Speaking at last Thursday’s council meeting, Cllr Jeremy Balfour said that enforcing a living wage would leave vulnerable people without essential services. He said that three charities in his ward alone “would simply have to close and lay off their staff and lay off helping the vulnerable people in the West of Edinburgh” if they were obliged to pay the living wage.

However, Ruchir Shah, policy manager of the Scottish Council for Voluntary Organisations, said that they supported the living wage initiative and hoped that all organisations, charities included, would get behind it.

He said: “We support the living wage. [Charities] should value their staff as much as the people they are helping. […] If charities are funded by the City Council, the council should make sure that they are paying these charities enough to pay the living wage.”

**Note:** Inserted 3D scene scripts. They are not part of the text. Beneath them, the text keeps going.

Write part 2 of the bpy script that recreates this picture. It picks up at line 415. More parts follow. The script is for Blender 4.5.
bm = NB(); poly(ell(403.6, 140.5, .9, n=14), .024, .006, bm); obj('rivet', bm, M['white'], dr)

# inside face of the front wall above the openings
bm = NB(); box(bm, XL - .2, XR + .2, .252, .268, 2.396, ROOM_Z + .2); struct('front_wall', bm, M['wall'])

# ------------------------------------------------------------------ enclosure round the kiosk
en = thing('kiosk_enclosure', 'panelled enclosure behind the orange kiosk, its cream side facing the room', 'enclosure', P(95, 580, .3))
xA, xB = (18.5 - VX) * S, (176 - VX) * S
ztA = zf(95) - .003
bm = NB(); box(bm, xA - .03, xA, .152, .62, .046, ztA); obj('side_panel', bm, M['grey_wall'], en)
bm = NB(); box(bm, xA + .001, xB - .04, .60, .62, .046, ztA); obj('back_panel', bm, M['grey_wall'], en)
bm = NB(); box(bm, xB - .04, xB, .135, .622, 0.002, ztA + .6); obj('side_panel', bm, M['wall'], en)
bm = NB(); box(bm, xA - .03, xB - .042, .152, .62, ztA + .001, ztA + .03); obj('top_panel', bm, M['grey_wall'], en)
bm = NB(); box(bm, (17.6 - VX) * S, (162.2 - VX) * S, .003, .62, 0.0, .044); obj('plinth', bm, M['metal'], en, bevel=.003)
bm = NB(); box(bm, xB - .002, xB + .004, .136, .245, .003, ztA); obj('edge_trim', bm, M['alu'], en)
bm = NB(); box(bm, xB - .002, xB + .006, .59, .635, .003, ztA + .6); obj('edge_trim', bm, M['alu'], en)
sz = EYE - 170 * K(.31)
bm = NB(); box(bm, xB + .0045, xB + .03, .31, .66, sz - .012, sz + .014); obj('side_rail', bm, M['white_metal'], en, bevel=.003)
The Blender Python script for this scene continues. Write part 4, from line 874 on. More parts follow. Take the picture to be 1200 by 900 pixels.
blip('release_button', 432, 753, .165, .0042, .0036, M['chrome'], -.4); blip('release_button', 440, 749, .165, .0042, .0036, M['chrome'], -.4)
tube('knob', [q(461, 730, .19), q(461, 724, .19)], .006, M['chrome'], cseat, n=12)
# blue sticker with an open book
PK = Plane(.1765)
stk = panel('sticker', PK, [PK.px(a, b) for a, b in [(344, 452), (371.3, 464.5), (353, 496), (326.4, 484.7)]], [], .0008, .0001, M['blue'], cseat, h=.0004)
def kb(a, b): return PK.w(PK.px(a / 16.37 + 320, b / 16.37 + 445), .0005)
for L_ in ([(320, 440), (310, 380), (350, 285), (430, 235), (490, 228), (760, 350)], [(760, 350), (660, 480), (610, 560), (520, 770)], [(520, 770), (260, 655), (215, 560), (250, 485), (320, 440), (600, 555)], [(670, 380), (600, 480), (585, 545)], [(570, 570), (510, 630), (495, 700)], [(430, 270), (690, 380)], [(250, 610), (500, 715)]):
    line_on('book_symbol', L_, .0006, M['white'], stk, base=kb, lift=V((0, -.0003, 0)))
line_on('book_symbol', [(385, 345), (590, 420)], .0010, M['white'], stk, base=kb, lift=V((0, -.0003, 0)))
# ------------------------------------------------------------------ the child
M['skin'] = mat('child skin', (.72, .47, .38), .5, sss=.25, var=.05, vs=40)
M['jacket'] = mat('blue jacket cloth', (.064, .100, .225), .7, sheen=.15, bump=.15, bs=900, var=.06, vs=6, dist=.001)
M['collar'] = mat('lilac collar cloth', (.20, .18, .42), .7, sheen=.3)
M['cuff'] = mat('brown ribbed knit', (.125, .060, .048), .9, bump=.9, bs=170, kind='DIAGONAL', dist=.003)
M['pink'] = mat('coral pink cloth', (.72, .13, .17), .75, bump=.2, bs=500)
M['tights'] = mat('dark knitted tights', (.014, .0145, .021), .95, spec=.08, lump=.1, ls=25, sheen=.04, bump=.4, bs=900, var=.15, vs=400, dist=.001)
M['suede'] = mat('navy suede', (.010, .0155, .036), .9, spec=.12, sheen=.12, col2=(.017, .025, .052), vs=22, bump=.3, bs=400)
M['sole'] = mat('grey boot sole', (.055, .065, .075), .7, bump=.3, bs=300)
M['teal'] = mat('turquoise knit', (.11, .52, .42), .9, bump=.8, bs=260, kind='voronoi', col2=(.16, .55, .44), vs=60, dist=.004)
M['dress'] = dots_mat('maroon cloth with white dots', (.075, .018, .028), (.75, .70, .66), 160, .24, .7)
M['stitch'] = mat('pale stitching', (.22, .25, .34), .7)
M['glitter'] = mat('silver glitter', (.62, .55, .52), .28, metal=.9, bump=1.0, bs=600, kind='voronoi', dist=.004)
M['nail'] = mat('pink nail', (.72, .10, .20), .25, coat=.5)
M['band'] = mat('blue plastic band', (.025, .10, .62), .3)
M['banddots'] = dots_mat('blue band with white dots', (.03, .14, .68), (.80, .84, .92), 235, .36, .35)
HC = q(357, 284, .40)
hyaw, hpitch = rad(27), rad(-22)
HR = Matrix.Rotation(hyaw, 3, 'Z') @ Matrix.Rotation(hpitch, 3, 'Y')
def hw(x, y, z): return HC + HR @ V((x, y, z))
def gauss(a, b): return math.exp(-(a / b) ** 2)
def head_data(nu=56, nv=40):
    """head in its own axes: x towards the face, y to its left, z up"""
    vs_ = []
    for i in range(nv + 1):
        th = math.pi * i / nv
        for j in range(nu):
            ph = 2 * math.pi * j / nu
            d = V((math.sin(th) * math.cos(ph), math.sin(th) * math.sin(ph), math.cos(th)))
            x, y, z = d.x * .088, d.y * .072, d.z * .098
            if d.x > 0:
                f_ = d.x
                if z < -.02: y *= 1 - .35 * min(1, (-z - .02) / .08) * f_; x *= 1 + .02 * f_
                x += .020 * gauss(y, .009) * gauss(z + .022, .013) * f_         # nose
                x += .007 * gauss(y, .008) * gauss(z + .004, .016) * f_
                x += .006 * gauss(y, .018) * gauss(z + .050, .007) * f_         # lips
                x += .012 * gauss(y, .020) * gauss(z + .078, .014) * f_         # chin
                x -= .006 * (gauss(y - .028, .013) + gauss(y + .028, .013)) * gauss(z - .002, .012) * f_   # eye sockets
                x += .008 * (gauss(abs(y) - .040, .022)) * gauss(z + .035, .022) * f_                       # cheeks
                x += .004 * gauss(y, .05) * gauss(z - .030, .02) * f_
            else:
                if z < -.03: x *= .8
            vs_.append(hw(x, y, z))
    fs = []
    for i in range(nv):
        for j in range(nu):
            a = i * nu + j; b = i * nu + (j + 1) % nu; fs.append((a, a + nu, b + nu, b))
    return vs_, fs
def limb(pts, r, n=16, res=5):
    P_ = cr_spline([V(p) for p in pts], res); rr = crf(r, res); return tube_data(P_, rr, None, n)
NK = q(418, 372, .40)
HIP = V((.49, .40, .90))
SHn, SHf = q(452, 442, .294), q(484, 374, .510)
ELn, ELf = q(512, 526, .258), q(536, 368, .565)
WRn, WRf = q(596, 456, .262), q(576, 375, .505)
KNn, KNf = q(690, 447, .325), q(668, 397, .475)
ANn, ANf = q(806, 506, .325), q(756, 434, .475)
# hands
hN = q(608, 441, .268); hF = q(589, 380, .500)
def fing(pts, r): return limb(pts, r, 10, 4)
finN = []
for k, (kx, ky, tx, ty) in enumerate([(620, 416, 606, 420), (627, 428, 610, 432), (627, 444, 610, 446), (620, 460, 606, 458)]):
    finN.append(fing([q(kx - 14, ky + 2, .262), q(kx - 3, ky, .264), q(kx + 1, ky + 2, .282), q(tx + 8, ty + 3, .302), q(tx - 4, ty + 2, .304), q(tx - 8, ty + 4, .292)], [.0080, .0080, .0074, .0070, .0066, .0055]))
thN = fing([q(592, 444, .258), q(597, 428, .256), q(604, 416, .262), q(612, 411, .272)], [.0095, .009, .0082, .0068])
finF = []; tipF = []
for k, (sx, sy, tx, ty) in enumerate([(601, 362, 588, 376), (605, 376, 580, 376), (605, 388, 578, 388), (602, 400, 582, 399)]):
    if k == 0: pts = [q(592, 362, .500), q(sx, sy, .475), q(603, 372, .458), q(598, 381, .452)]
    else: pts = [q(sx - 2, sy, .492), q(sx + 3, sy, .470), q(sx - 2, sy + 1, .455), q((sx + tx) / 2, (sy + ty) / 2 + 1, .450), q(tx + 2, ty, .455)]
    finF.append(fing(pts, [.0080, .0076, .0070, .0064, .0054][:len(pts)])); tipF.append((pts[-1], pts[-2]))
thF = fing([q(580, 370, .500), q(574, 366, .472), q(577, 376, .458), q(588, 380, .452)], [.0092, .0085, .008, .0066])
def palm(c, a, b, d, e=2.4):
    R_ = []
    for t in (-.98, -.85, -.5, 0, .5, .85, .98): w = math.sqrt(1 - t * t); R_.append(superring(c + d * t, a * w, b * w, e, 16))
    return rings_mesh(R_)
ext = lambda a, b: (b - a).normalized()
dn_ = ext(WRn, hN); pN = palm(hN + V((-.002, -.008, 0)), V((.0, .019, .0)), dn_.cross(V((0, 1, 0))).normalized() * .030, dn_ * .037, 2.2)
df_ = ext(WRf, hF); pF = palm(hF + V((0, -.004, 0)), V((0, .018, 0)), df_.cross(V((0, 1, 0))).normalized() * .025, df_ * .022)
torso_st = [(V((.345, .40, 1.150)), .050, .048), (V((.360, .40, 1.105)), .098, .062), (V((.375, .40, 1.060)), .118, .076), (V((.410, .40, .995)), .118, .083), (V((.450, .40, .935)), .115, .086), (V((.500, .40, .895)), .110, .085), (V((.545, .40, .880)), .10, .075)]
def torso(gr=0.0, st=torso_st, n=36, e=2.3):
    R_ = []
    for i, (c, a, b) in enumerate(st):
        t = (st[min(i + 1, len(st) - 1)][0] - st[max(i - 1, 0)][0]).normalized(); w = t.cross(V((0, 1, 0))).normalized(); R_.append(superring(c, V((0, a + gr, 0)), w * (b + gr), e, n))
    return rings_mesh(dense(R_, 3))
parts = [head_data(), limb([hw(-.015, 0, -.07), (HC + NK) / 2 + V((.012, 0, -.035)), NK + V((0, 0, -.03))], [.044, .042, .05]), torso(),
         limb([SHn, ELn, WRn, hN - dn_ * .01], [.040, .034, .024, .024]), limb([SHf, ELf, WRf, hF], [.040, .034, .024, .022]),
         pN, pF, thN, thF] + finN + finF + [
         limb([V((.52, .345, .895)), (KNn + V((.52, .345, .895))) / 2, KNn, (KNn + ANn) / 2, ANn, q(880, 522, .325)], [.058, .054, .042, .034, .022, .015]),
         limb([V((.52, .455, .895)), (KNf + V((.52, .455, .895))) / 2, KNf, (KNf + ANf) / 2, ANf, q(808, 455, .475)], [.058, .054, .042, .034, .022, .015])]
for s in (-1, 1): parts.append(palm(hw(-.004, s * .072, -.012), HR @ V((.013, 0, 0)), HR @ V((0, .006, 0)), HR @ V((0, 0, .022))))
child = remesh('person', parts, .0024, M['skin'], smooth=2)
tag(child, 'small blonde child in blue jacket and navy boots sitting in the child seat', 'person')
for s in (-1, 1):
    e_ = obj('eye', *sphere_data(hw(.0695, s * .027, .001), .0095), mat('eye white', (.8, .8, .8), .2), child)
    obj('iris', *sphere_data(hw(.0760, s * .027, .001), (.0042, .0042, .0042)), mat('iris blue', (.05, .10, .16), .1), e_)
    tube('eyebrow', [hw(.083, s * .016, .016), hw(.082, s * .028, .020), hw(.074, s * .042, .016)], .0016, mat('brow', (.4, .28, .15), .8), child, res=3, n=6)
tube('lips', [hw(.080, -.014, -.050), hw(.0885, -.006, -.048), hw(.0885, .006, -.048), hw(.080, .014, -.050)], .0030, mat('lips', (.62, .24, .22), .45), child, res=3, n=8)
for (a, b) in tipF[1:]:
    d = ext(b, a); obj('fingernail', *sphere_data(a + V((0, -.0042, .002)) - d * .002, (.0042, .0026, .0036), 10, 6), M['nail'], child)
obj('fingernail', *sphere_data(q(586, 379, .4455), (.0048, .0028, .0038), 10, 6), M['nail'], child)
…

The living wage movement calls for an end to working poverty, where working people need two jobs or the assistance of charities such food banks to survive.

Cllr Norma Austin Hart, who proposed the motion, told the council that most people living in poverty in the UK are low-paid workers, who cannot afford basic human rights such as food and shelter.

Describing poverty levels as “a modern scandal”, she said: “It is no longer the case that employment guarantees a route out of poverty, so employers need to be encouraged to take this important anti-poverty action. I feel that it is incumbent on the public sector to lead the way on this.”

She describe the living wage as “the most effective tool we have at our disposal” in the fight against working poverty.

However, businesses remain cautious,  expressing some concern about an “arbitrarily-defined” living wage.

David Martin of the Scottish Retail Consortium said that the two biggest costs to retailers are people and property. He said: “Smaller businesses might be acutely hit by this – if there is pressure on one of these two variables, you have to reduce that cost, either by a cutback on additional employee benefits or by reducing staff numbers.”

However, he also said that the vast majority of retailers, traditionally associated with low salaries, already paid above minimum wage.